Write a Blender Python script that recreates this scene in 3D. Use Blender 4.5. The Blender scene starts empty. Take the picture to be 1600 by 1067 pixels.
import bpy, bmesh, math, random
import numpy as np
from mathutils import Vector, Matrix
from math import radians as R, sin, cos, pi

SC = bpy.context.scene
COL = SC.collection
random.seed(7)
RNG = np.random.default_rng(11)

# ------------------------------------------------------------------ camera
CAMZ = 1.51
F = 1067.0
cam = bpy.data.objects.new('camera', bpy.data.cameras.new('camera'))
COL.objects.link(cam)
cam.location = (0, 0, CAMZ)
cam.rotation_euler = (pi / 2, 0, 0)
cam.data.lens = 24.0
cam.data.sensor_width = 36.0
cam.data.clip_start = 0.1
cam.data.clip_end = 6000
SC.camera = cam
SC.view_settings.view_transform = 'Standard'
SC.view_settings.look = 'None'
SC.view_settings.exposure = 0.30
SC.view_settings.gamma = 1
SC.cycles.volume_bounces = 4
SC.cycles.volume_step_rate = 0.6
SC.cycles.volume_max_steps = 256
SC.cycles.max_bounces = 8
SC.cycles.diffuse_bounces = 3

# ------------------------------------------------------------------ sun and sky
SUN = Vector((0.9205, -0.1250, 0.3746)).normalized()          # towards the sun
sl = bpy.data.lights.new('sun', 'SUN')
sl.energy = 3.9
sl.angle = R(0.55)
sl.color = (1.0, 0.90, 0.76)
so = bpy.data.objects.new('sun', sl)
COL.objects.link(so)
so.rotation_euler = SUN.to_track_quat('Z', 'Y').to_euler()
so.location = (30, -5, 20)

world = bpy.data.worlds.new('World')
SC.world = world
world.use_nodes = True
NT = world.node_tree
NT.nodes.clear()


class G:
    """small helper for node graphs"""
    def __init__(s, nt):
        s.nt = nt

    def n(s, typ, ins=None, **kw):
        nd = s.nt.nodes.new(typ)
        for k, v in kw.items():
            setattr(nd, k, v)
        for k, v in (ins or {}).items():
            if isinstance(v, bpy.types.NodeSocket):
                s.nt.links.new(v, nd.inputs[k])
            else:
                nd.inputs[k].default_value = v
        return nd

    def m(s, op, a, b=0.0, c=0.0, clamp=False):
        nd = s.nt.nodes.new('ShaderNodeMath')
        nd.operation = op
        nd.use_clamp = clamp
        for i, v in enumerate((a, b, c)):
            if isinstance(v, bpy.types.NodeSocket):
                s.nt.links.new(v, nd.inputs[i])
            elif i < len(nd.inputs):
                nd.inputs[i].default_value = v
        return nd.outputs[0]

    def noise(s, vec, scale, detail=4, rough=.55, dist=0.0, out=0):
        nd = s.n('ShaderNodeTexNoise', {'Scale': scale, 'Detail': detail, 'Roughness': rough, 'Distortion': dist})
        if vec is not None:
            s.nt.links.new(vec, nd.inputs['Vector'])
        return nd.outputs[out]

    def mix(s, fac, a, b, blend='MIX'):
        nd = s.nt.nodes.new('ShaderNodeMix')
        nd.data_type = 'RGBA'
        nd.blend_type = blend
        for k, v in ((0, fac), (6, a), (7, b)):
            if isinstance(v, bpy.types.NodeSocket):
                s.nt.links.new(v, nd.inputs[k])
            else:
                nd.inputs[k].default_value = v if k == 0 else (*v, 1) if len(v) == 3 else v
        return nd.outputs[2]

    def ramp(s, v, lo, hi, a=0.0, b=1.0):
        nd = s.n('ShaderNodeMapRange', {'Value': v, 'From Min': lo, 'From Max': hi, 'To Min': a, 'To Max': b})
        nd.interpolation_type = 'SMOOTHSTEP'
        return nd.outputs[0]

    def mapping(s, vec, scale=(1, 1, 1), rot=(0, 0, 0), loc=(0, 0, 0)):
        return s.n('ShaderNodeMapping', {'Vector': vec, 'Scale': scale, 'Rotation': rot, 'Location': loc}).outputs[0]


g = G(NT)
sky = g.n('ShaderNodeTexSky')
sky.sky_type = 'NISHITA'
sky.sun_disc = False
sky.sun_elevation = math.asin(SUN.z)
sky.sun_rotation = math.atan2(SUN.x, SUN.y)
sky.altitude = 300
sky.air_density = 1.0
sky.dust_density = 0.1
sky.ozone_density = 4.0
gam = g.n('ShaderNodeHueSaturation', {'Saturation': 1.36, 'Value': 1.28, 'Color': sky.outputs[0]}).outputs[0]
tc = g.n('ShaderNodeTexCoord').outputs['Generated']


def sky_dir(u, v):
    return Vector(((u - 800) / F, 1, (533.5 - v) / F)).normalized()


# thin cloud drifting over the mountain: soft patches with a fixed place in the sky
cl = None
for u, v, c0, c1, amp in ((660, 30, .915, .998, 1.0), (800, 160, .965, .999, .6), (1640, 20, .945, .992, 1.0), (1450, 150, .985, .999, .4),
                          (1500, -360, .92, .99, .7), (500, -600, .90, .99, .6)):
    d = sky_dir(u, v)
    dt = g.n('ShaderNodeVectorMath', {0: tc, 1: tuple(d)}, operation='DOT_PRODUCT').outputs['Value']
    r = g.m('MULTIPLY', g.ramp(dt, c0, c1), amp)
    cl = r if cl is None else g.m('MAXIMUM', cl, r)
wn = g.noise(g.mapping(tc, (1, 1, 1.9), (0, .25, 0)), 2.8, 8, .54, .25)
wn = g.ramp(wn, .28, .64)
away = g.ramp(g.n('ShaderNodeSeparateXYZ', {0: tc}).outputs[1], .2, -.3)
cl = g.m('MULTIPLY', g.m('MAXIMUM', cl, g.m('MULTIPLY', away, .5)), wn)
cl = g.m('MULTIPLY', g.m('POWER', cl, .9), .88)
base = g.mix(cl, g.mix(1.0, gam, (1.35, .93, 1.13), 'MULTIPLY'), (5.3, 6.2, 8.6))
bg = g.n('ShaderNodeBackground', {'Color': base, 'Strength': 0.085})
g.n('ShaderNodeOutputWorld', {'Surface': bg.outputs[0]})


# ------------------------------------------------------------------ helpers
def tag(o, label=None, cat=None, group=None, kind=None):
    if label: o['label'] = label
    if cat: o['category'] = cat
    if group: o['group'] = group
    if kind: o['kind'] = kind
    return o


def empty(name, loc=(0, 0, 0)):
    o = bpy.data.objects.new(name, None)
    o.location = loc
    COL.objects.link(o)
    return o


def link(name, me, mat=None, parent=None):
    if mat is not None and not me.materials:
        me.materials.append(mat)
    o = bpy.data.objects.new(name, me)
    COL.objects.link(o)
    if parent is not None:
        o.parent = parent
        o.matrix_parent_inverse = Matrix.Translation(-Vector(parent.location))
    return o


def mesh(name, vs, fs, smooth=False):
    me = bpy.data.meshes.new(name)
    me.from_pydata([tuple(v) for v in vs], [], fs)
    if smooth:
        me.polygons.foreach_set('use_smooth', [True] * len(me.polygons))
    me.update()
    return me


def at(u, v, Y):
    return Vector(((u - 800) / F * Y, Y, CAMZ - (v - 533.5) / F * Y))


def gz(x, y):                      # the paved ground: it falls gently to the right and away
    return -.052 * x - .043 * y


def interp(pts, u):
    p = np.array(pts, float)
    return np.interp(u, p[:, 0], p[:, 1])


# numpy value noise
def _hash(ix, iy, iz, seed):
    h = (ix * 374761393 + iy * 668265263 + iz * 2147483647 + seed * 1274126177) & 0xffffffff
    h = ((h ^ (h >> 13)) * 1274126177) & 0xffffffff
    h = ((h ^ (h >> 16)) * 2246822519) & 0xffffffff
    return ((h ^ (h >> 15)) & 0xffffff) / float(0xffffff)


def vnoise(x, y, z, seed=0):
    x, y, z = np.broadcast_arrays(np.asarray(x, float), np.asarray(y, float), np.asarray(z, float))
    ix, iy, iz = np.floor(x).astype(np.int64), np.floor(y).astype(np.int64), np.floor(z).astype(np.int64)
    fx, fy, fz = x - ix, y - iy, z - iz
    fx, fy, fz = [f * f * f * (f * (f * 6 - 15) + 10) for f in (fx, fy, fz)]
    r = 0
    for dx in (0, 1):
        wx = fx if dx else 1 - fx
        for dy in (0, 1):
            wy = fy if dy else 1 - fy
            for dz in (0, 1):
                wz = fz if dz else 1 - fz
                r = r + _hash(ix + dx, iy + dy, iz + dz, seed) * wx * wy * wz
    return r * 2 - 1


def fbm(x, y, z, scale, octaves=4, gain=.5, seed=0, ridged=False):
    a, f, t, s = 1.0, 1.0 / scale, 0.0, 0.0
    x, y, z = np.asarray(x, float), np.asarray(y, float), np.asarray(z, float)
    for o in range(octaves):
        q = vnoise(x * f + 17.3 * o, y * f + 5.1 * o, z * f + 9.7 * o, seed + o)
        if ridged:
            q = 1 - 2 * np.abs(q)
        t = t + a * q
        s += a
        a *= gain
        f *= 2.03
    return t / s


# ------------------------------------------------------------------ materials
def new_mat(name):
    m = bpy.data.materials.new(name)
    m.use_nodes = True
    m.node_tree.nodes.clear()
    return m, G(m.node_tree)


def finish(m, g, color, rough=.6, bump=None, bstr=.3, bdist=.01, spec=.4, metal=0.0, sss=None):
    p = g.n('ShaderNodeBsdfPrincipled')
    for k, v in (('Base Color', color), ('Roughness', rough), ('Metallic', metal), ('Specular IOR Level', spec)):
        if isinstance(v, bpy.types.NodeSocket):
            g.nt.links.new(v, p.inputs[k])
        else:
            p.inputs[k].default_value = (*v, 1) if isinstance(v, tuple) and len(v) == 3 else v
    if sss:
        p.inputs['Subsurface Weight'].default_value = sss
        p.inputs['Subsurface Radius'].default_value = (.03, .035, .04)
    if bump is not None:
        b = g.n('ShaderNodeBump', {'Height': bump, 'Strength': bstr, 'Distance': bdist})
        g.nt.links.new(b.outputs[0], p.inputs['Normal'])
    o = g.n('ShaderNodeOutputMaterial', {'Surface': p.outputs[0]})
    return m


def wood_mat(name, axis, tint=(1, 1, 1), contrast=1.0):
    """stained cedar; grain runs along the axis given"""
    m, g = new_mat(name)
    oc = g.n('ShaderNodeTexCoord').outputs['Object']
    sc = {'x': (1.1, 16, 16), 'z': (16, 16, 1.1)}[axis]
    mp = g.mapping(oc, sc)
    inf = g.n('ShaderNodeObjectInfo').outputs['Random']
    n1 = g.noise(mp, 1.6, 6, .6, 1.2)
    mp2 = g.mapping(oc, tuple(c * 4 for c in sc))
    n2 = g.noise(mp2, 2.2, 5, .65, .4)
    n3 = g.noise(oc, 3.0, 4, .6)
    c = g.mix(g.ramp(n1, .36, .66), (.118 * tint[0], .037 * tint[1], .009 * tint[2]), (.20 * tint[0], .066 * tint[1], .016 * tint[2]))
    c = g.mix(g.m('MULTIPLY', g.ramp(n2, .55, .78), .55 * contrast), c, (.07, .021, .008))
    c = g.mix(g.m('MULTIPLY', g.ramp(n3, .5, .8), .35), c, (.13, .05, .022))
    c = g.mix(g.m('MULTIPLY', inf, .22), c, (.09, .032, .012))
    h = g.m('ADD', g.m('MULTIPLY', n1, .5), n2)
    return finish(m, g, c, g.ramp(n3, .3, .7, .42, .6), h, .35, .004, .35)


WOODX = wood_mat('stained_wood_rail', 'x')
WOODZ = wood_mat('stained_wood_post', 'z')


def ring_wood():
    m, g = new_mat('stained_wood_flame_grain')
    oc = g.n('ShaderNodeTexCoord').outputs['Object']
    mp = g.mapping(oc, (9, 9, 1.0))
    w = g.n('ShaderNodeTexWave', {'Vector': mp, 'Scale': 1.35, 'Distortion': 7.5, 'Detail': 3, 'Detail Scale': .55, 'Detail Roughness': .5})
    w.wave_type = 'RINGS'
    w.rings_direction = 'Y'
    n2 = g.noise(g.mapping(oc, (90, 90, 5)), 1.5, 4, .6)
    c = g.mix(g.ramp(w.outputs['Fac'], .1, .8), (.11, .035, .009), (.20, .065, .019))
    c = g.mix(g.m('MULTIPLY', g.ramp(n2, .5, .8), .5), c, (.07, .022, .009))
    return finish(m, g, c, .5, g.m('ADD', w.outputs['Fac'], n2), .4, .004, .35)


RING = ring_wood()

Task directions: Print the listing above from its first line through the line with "RNG = np.random.default_rng(11)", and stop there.

Answer to the problem:
Write a Blender Python script that recreates this scene in 3D. Use Blender 4.5. The Blender scene starts empty. Take the picture to be 1600 by 1067 pixels.
import bpy, bmesh, math, random
import numpy as np
from mathutils import Vector, Matrix
from math import radians as R, sin, cos, pi

SC = bpy.context.scene
COL = SC.collection
random.seed(7)
RNG = np.random.default_rng(11)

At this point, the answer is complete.